Was haben Ulrich von Hutten und Franz von Sickingen mit Martin Luther zu tun? Und wer war nochmal Eberhard Windeck? Zwei neue Werke geben Auskunft.
RHEINHESSEN - Auf den ersten Blick haben sie wenig miteinander zu tun, das stellt Professor Michael Matheus gleich zu Beginn fest. Und auf den zweiten Blick? Kaum mehr. Außer, dass es sich um historische Weggefährten berühmter Persönlichkeiten handelt. Eberhard Windeck, Zeitgenosse Gutenbergs, legte die einzige bekannte deutsche Königschronik im 15. Jahrhundert vor. Ulrich von Hutten und Franz von Sickingen, andererseits, waren auf dem Gebiet des heutigen Rheinland-Pfalz bedeutende Protagonisten der Reformation, im Schatten Martin Luthers. „Und ohne den Buchdruck keine Reformation“, merkt Matheus an, „dass es da Zusammenhänge gibt, steht außer Frage.“
Die gemeinsame Vorstellung beider Bücher im Mainzer Dom- und Diözesanmuseum ergab insofern schon ein stimmiges Ganzes. Joachim Schneiders Windeck-Studie ist Band 73 der Reihe Geschichtliche Landeskunde, der von Matheus herausgegebene Sammelband zur „Reformation in der Region“ ist die 21. Folge der Reihe „Mainzer Vorträge“. Hinter beidem steckt das Institut für Geschichtliche Landeskunde an der Universität Mainz.

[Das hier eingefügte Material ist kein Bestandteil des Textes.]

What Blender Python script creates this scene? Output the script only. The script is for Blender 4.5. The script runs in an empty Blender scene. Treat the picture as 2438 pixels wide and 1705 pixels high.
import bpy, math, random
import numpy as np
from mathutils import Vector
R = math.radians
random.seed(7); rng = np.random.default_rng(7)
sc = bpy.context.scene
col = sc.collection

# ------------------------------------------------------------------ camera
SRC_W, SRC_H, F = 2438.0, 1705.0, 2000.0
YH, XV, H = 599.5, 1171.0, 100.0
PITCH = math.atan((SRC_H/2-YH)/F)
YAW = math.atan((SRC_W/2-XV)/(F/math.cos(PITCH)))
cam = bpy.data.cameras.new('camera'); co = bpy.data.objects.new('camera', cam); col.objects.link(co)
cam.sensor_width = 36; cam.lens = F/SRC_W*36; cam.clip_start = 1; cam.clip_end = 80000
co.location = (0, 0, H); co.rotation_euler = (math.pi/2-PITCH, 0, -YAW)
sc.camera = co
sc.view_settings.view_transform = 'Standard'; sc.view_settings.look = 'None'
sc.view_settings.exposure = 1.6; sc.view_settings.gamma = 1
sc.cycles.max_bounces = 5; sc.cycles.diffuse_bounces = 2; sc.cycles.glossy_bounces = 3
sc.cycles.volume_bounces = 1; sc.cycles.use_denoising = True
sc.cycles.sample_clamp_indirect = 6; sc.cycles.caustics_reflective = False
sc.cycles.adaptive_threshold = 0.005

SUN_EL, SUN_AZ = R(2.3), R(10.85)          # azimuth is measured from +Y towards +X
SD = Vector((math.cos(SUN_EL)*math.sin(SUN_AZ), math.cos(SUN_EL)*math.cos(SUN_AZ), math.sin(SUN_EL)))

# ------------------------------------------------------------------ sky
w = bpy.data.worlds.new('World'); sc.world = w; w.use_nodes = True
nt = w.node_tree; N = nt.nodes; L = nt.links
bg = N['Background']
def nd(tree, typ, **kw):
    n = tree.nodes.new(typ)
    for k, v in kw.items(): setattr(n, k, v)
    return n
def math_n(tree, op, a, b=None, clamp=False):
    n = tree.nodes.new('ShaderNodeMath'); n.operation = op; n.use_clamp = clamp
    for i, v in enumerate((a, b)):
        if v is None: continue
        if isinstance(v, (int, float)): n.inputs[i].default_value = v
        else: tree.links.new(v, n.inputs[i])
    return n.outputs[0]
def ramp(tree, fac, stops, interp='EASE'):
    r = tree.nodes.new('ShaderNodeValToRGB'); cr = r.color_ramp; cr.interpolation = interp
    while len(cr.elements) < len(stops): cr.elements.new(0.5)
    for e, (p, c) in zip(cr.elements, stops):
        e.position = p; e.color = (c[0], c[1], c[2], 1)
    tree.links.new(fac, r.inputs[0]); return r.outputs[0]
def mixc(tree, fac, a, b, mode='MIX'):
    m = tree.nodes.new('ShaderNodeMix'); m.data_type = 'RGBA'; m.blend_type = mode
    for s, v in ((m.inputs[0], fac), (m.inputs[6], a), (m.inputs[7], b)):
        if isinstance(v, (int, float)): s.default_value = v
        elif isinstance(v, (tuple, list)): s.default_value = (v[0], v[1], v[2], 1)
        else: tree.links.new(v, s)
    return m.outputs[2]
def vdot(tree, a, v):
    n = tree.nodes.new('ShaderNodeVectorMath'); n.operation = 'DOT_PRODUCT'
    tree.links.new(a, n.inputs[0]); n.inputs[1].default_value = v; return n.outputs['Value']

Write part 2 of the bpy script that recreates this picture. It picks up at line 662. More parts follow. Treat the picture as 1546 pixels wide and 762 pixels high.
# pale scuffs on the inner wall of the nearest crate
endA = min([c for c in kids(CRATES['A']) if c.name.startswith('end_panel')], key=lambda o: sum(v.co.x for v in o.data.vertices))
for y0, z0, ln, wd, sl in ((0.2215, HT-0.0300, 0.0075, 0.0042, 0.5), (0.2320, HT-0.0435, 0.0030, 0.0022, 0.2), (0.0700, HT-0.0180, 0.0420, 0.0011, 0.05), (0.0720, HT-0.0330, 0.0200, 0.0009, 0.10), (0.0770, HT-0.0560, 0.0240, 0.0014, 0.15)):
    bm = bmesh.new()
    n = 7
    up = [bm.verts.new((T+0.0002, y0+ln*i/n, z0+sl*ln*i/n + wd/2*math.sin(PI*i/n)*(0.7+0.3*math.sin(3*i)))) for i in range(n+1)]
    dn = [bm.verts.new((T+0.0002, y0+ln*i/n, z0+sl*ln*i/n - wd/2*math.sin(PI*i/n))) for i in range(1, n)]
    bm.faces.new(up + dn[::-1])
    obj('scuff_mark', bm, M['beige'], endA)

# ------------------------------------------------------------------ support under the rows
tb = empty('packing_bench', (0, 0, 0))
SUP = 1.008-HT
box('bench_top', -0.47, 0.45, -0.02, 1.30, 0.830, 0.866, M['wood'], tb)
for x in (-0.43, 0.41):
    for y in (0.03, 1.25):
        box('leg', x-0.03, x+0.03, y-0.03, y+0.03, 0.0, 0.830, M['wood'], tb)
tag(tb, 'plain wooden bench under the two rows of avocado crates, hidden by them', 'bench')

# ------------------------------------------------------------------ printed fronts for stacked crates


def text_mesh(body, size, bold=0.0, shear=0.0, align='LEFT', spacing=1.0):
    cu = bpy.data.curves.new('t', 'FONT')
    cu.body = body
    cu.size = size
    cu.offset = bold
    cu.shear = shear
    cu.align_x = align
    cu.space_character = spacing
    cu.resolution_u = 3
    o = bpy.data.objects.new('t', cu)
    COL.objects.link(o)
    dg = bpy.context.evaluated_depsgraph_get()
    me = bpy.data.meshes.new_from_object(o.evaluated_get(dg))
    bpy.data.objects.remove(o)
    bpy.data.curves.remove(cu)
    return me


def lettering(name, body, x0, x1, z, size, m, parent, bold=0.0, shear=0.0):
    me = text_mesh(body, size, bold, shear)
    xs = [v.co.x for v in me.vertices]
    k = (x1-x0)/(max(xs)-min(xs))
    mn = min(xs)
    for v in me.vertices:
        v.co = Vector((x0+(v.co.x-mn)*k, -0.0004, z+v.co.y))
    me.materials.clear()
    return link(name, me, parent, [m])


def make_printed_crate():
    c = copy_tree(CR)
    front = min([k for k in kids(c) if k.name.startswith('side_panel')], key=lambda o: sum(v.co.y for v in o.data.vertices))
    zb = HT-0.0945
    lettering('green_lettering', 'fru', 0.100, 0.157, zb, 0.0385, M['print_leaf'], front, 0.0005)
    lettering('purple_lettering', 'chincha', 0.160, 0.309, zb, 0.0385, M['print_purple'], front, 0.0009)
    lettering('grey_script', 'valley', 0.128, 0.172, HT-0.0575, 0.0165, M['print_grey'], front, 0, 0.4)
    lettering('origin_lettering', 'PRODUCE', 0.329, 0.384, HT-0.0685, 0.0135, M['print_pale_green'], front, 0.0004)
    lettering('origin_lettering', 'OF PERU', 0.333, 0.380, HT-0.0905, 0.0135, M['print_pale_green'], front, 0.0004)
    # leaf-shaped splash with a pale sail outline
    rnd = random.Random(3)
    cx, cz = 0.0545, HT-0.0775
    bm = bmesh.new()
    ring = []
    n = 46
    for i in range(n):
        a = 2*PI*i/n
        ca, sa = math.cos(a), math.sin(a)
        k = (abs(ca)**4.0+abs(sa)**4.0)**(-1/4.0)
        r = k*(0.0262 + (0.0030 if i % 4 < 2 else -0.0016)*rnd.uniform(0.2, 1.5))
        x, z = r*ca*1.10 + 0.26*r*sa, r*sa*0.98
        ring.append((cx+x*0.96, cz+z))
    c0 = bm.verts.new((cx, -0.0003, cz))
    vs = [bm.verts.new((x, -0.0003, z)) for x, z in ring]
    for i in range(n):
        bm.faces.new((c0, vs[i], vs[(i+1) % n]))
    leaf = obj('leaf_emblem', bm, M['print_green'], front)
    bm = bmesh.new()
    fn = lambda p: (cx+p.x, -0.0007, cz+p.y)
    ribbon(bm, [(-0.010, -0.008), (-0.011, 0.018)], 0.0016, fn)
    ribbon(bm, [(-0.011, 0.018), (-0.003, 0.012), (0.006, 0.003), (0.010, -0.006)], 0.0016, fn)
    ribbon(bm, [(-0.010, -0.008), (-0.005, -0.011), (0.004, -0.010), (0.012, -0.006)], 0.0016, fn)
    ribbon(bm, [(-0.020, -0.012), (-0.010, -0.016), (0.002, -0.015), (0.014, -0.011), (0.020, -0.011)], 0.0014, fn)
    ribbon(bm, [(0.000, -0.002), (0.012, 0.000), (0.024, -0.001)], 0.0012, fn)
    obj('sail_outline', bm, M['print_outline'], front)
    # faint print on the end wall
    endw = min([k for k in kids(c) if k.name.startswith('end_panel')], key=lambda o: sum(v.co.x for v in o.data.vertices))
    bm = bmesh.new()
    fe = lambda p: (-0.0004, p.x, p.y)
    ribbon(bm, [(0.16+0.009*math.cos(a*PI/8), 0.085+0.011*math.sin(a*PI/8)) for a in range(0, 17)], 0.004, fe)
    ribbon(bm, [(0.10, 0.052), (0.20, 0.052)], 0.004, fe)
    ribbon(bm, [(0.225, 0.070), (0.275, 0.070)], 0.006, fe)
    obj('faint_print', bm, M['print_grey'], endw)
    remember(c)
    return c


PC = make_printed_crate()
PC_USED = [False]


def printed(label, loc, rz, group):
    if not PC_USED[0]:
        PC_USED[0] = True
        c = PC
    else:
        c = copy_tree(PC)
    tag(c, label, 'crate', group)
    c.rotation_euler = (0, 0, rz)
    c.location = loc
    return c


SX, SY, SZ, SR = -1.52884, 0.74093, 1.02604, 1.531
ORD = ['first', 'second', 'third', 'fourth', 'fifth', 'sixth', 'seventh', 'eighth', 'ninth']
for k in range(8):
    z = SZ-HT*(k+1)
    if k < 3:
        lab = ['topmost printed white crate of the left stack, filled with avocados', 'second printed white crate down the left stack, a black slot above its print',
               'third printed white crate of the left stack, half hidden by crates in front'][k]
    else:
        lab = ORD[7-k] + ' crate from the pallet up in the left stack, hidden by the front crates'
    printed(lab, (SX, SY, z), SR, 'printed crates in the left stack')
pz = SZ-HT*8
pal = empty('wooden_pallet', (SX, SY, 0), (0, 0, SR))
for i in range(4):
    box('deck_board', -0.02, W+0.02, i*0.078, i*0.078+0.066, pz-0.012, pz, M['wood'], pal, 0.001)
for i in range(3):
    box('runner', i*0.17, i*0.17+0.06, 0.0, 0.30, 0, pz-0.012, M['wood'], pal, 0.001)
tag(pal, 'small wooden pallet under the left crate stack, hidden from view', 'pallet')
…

Und es ist nichts Geringes, das zutage gefördert wird. Von einer „titanischen Persönlichkeit“ und „einer der am meisten unterschätzten Personen der deutschen Kulturgeschichte“ spricht Matheus, die italienische Autorin Silviana Seidel Menchi zitierend, mit Blick auf Ulrich von Hutten. Als Dichter und Publizist profitierte der Streiter wider die Römische Kirche bereits von der Erfindung des Buchdrucks. Sein Gesinnungsgenosse im Kampf gegen Klerus und Kurie zuzeiten des Wormser Reichstags 1521, Franz von Sickingen, erfährt Würdigung gleich in mehreren Aufsätzen. Zwei Jahre später kamen sie beide zu Tode. Aus der Fehde, der mitunter gefährlich rustikalen Regelung von Konflikten abseits neutraler Instanzen, machte der Reichsritter ein einträgliches Geschäftsmodell, das er auch politisch zu nutzen wusste, zuletzt im Dienste der Reformation. Doch die Befehdung und Belagerung der Stadt Trier brachte dem Reichsritter letztlich den Tod. Auch die Hinwendung der beiden Adeligen zur Sache Luthers wird in dem Sammelband thematisiert. „Die Reformation war auch ein Medienereignis“, hielt Matheus fest. Beide Seiten der politischen Konfliktlinien versuchten damals, die Drucktechnik für ihre Zwecke zu nutzen. Warum Autor Christoph Reske statt von einer „Medienrevolution“ lieber von einer „Medienevolution“ spricht, ist ebenfalls nachzulesen. Unzweideutig ist die Bedeutung der Lutherschen Bibelübersetzung für den deutschen Sprachschatz, der um Neuschöpfungen wie Bluthund, friedfertig oder Morgenland sowie Wendungen wie „Angst und bange werden“, „Hände in Unschuld waschen“ oder „Perlen vor die Säue werfen“ bereichert wurde.
„Windeck – wenn ich den Namen in Mainz in der Weinstube fallen lasse, kennt ihn fast niemand“, bemerkte Matheus. Dabei handele es sich um „eine der faszinierendsten Figuren“ jener Zeit. Der Kaufmann, Politiker und Königsdiener entsprang einer Mainzer Ratsfamilie. Seine umfangreiche Chronik der Regentschaft von König beziehungsweise Kaiser Sigismund gibt zugleich reichlich Auskunft über Windeck selbst und hat damit erheblichen Wert hinsichtlich der Geschichte der Landeshauptstadt, eingebunden auch in reichsweite und europäische Zusammenhänge. Und genau darum geht es Matheus und seinem Institut ja bei der Regionalgeschichte.
Michael Matheus (Hg.): Reformation in der Region, Personen und Erinnerungsorte. Steiner-Verlag, 2018. 212 Seiten. 44 Euro; Joachim Schneider: Eberhard Windeck und sein „Buch von Kaiser Sigmund“. Studien zu Entstehung, Funktion und Verbreitung einer Königschronik im 15. Jahrhundert. Steiner-Verlag, 2018. 369 Seiten. 62 Euro.